国内のプロボクシングで現役最年長記録を更新する44歳、WBOアジアパシフィック・ミドル級王者野中悠樹(渥美)の3度目防衛戦が17日、大阪市内の所属ジムで発表された。

日本ウエルター級7位の能嶋宏弥(26=薬師寺)と7月24日、大阪・堺市産業振興センターで対戦する。コロナ禍で昨年7月23日のV2戦以来、1年ぶりの試合となる野中は「相手は死に物狂いでくると思うが自分も同じ。勝って次につなげたい」と意気込んだ。

日本ボクシングコミッション(JBC)の規定でボクサーのライセンスは37歳で自動的に失効となるが、現役の王者、世界戦に準ずる選手は一定の条件をクリアすればリングに立つことができる。ベルトを失えば、その資格を失う。野中は「負けたら終わり、引退とかの考えはないが、常にがけっぷちと思っている。いつも最後の試合という覚悟を持ってやっている」と話した。

今回は、服飾の専門学校に通う長女(20)がガウン、トランクスのコスチュームをデザインしてくれるという。野中から「作ってほしい」と懇願して実現する。「娘のためにも勝ちたい」。
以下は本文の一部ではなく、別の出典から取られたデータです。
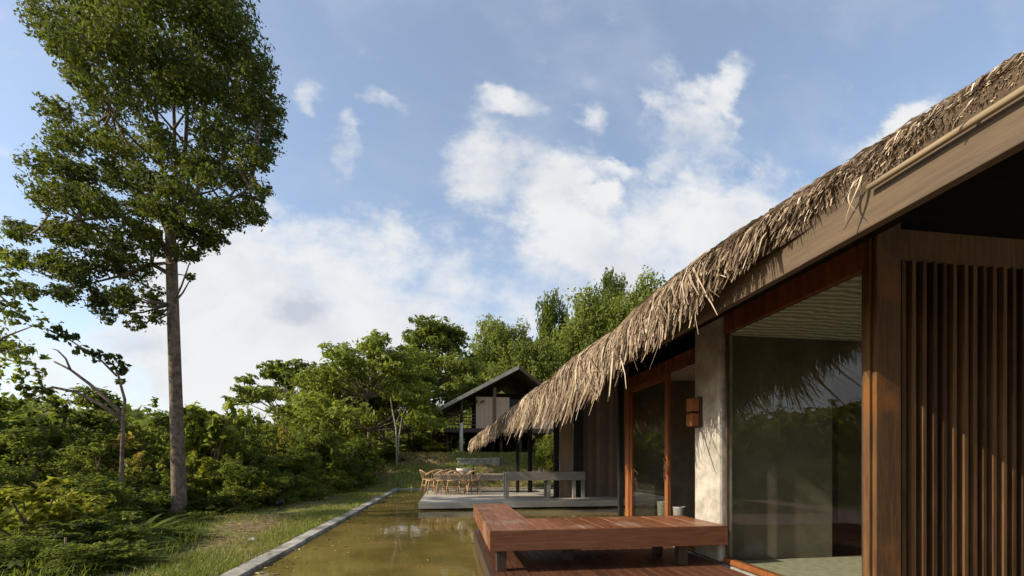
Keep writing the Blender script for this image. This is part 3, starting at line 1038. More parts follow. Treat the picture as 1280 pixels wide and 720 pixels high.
mb = MB(); mb.box(hxp(585), hxp(690), hy + 5.8, hy + 5.9, gh - 0.2, fl - 0.29); mb.build('back_screen', M['soffit'], sh)

# low stone walls on the lawn
a, b2 = at(572, 25.0), at(622, 25.0)
zt = zz(573.5, 25)
wl = empty('garden_wall', (a[0], a[1], ground_z(a[0], a[1])), 'low grey stone wall on the lawn beside the stilt house', 'wall')
mb = MB(); mb.box(a[0], b2[0] - 0.3, a[1], a[1] + 0.4, ground_z(a[0], a[1]) - 0.4, zt - 0.05); mb.build('wall_body', M['concrete'], wl, bevel=0.02)
mb = MB(); mb.box(a[0] - 0.05, b2[0] - 0.3, a[1] - 0.04, a[1] + 0.44, zt - 0.048, zt + 0.03); mb.build('coping', M['stone'], wl, bevel=0.01)
mb = MB(); mb.box(b2[0] - 0.295, b2[0] + 0.15, a[1] - 0.05, a[1] + 0.45, ground_z(a[0], a[1]) - 0.4, zt + 0.06); mb.build('end_pier', M['stone'], wl, bevel=0.02)
a, b2 = at(512, 27.0), at(567, 27.0)
zt = zz(571.5, 27)
wl = empty('garden_wall', (a[0], a[1], ground_z(a[0], a[1])), 'low pale stone kerb wall at the top of the bank beyond the pond end', 'wall')
mb = MB(); mb.box(a[0], b2[0] - 0.4, a[1], a[1] + 0.35, ground_z(a[0], a[1]) - 0.5, zt); mb.build('wall_body', M['stone'], wl, bevel=0.02)
mb = MB(); mb.box(b2[0] - 0.395, b2[0] + 0.05, a[1] - 0.05, a[1] + 0.4, ground_z(a[0], a[1]) - 0.5, zt + 0.05); mb.build('end_pier', M['stone'], wl, bevel=0.02)

# ------------------------------------------------------------------ foliage
def leaf_cloud(clumps, n_per, size, aspect=0.45, up=0.5, seed=0, tone_sd=0.16, fill=2.4, flat=1.0, droop=0.0):
    """leaf-sized folded diamonds spread through each clump. clumps: (x,y,z,rx,ry,rz,tone)"""
    r = np.random.default_rng(seed)
    out, tn = [], []
    vol = np.array([c[3] * c[4] + c[4] * c[5] + c[3] * c[5] for c in clumps])
    vol = vol / vol.mean()
    for c, vv in zip(clumps, vol):
        n = max(8, int(n_per * vv))
        d = r.normal(size=(n, 3)); d /= np.linalg.norm(d, axis=1)[:, None]
        rad = r.random(n) ** (1 / fill)
        # sub-clustering: pull leaves to twig tips
        k = max(4, n // 16)
        tips = r.normal(size=(k, 3)); tips /= np.linalg.norm(tips, axis=1)[:, None]
        tips *= (r.random(k) ** (1 / fill))[:, None]
        pos = tips[r.integers(0, k, n)] + r.normal(size=(n, 3)) * 0.13
        mixm = r.random(n) < 0.25
        pos[mixm] = (d * rad[:, None])[mixm]
        P = pos * np.array(c[3:6]) + np.array(c[0:3])
        nor = pos * 0.7 + r.normal(size=(n, 3)) * 0.7 + np.array((0, 0, up))
        nor /= np.linalg.norm(nor, axis=1)[:, None]
        ax = r.normal(size=(n, 3)) + np.array((0, 0, -droop))
        ax -= (ax * nor).sum(1)[:, None] * nor
        ax /= np.linalg.norm(ax, axis=1)[:, None]
        sd = np.cross(nor, ax)
        L = size * r.uniform(0.6, 1.35, n)[:, None]
        Wd = L * aspect
        q = np.stack([P - ax * L * 0.5, P + sd * Wd * 0.5 + nor * L * 0.10 - ax * L * 0.05, P + ax * L * 0.5, P - sd * Wd * 0.5 + nor * L * 0.10 - ax * L * 0.05], axis=1)
        out.append(q.reshape(-1, 3))
        tone = np.clip(c[6] + r.normal(0, tone_sd, n), 0, 1)
        tn.append(np.repeat(tone, 4))
    return np.concatenate(out), np.concatenate(tn)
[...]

村田-ゴロフキンの世紀の一戦が象徴するように、世界の壁は分厚い。しかし夢はあきらめない。現在、WBO世界同級15位。この試合後は海外の強豪ランカーとの試合を模索する。そのための資金をクラウドファンディングで募り、5月1日スタートで目標額の300万円まで約半分に到達したという。